Il dritto, inutile nasconderlo, va a singhiozzo. Per fortuna, però, il rovescio è tornato quello dei bei tempi. Tuttavia il gioco di Rafa, visto che non sono ammissibili aggiustamenti come quelli che hanno permesso a Federer di vivere una nuova giovinezza, necessita del dritto più di ogni altra cosa ed ecco quindi spiegati i balbettanti turni di servizio nel secondo set. Se il dritto comincia a non incidere, Nadal inizia ad arretrare e a farsi poco propositivo ed è più o meno quel che è successo nella seconda parte del secondo set. Monfils, dal canto suo, una volta tanto ha capito quel che doveva fare e quando ha intuito che poteva palleggiare a ritmo più basso per poi accelerare e mettere sotto pressione il suo avversario, è riuscito a farlo senza farsi prendere da quei pensieri che gli hanno impedito di vincere qualche torneo in più. Per attuare il piano ha però dovuto prendersi tanti rischi e quando la condizione fisica è calata, i rischi sono diventati errori gratuiti che hanno dato a Nadal un vantaggio incolmabile nel terzo set. Finite le titubanze, Nadal ha ripreso il discorso interrotto nel primo set e ha chiuso agilmente una finale che poteva vincere anche in manierà più comoda.

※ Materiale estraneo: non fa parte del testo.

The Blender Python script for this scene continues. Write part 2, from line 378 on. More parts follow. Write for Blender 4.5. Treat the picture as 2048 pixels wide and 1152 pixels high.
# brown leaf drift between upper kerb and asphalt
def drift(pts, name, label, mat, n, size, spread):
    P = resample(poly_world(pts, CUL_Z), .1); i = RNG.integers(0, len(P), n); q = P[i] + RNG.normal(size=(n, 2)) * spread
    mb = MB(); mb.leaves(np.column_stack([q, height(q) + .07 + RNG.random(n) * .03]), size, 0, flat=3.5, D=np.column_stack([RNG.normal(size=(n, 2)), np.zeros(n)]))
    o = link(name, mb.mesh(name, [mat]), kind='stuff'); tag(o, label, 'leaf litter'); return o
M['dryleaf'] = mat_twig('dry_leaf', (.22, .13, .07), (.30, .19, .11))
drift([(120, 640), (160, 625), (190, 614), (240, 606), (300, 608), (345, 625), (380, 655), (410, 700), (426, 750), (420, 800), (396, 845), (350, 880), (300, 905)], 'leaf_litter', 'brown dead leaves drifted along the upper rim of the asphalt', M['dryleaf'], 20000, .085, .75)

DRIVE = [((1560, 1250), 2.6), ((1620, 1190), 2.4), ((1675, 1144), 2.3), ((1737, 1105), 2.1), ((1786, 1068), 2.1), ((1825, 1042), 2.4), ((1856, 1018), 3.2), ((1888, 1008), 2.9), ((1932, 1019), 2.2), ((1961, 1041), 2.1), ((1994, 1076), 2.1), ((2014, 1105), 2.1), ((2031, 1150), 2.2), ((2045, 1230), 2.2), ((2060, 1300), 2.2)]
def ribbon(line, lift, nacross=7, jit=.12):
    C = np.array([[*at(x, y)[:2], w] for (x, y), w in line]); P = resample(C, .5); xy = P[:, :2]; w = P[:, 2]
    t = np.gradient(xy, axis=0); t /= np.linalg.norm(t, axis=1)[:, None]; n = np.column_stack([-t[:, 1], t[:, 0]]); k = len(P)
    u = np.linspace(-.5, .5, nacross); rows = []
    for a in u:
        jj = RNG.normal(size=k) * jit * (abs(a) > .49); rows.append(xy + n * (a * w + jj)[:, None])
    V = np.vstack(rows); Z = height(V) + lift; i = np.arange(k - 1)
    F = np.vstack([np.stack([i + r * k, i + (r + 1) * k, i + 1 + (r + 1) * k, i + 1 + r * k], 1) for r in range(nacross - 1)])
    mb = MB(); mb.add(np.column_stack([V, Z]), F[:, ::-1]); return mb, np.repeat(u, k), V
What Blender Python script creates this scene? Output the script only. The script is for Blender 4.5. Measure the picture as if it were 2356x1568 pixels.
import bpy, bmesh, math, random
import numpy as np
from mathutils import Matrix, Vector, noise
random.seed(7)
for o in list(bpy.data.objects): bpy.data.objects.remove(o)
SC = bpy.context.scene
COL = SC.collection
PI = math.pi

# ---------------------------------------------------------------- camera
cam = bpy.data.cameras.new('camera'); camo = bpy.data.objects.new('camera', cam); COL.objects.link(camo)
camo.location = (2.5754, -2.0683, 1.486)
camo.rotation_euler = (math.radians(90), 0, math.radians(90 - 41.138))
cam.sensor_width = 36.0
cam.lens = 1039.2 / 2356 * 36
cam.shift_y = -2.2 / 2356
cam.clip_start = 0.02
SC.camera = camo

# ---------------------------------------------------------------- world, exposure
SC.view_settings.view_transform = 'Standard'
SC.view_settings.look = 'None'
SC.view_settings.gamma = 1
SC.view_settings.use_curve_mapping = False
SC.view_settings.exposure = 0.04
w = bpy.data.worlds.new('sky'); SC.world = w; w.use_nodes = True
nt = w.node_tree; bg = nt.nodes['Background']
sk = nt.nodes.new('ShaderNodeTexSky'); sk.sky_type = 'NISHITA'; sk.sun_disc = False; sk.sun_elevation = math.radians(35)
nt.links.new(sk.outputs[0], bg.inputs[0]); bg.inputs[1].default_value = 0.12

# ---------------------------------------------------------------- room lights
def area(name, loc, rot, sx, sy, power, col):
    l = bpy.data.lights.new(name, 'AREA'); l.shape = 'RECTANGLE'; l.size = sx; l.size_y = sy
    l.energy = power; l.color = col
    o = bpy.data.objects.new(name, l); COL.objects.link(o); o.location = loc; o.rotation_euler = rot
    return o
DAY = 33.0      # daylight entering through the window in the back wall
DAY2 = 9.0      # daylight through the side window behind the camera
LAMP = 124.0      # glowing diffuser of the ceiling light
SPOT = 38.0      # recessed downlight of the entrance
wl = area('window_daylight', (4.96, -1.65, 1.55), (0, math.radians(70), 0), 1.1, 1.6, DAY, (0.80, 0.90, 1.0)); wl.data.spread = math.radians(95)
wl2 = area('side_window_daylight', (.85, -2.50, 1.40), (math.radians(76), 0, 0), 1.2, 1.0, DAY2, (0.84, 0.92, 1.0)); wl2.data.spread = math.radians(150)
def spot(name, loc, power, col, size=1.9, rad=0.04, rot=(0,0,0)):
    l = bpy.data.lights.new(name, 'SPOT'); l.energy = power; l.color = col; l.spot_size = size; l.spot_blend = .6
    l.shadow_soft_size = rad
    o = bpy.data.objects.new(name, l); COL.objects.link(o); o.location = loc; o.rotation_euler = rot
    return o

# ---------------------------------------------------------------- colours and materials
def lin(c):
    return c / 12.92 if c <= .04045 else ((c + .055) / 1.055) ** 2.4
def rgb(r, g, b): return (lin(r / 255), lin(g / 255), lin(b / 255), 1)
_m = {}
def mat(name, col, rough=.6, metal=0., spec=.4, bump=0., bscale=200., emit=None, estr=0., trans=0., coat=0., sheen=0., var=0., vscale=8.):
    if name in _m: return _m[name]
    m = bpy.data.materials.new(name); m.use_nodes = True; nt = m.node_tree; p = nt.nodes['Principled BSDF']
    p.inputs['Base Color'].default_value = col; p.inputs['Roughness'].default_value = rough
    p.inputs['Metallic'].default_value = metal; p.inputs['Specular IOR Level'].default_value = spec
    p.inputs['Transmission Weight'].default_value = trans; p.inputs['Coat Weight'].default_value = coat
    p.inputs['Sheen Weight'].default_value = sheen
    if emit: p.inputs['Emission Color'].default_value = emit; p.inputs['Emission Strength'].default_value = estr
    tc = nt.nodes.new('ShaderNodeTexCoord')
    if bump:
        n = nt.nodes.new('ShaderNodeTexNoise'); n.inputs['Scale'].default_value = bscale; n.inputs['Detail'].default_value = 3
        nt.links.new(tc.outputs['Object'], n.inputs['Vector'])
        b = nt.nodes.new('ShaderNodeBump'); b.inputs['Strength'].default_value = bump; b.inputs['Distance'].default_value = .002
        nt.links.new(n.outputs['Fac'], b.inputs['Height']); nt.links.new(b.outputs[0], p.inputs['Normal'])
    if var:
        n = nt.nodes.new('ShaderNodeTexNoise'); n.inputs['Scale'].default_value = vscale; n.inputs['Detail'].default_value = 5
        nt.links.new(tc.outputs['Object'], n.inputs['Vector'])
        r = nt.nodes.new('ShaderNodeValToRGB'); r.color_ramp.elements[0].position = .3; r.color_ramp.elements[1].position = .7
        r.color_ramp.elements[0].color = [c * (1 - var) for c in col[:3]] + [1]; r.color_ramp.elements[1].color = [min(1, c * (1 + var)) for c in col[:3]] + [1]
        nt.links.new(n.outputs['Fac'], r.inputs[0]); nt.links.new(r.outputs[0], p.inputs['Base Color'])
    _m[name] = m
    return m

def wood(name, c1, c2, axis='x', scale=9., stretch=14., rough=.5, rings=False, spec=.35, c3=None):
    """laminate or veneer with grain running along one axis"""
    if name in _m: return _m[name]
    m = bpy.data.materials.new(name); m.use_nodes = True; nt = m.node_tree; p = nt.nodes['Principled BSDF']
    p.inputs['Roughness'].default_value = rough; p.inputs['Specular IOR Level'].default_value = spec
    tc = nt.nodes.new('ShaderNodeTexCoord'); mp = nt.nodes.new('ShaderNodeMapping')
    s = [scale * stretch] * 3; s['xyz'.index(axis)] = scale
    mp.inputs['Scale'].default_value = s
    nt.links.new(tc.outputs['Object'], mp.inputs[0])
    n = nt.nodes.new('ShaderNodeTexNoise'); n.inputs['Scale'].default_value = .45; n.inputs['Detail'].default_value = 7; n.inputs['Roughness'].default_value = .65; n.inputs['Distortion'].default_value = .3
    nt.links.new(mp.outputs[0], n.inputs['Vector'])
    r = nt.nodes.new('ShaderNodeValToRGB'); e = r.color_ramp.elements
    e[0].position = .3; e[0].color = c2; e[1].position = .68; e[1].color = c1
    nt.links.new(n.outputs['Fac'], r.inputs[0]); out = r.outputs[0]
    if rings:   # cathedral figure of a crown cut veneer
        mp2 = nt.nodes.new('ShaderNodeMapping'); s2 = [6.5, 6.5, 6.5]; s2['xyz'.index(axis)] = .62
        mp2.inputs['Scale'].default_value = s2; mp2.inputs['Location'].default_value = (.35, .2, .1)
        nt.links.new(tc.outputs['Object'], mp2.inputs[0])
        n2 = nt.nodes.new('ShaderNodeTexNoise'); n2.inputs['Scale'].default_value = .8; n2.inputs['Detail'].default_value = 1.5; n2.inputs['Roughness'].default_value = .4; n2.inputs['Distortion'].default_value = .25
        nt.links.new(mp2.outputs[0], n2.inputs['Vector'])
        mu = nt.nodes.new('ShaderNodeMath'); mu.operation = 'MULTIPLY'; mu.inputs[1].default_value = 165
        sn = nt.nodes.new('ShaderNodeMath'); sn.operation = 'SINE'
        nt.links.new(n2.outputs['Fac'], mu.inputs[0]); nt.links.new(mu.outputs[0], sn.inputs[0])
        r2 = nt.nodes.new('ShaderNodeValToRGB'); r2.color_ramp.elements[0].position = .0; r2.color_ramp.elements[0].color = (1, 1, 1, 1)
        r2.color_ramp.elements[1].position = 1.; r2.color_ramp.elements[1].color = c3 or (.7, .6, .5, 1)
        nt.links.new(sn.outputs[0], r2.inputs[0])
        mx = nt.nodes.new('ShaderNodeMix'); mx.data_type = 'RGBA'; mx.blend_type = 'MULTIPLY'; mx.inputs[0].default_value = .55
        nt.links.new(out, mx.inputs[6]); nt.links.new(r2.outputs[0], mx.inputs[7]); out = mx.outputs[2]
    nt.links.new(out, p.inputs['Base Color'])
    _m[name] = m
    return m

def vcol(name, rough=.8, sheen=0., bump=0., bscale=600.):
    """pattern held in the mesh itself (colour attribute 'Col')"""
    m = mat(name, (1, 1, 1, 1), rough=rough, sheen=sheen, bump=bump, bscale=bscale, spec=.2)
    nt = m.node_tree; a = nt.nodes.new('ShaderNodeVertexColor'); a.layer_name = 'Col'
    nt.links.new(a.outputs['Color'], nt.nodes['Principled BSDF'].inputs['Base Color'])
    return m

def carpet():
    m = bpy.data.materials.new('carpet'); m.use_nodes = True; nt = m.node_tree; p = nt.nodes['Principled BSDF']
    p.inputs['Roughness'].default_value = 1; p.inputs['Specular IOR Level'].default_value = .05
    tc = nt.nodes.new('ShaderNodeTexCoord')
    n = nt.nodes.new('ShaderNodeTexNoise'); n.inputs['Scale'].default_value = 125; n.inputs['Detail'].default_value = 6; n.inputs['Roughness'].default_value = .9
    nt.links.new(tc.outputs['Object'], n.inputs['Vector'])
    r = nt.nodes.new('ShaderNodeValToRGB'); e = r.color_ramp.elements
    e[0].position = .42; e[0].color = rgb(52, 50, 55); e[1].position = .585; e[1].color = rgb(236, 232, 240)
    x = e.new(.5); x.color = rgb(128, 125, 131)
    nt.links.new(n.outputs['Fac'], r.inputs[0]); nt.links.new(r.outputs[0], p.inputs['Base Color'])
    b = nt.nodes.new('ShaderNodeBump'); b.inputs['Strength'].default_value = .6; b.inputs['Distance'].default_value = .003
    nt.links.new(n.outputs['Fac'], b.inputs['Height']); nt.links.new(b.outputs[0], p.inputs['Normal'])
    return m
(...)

Qualche giorno dopo la clamorosa vittoria di Jiri Vesely, Rafa è quindi tornato a mordere un trofeo di una certa importanza. Era da Madrid 2014 che non vinceva un Masters 1000, quando vinse grazie al ritiro di Kei Nishikori. Il peso della presenza di Djokovic è un tarlo per tutti coloro che hanno velleità di vittoria, ma per Nadal, che ha cominciato a sentirsi vulnerabile sulla terra nel 2011, Djokovic è qualcosa di più di un tarlo: è il parametro sul quale deve definire i propri miglioramenti. Non è certo un Nadal che può impensierire Novak Djokovic, quello che abbiamo visto a Montecarlo. Ma la ventottesima vittoria in un Masters 1000 ha un significato simbolico che il serbo non potrà ignorare nelle prossime settimane. Se il tennis non è ancora quello che gli ha permesso di vincere nove Roland Garros, Nadal, per lo meno, ha messo nel serbatoio un po’ di quel carburante che era mancato nei momenti più delicati degli ultimi mesi: la fiducia. E a Parigi, tutto sommato, manca ancora più di un mese. C’è tutto il tempo per mettere a posto i tasselli di un puzzle che sembrava ormai irrisolvibile.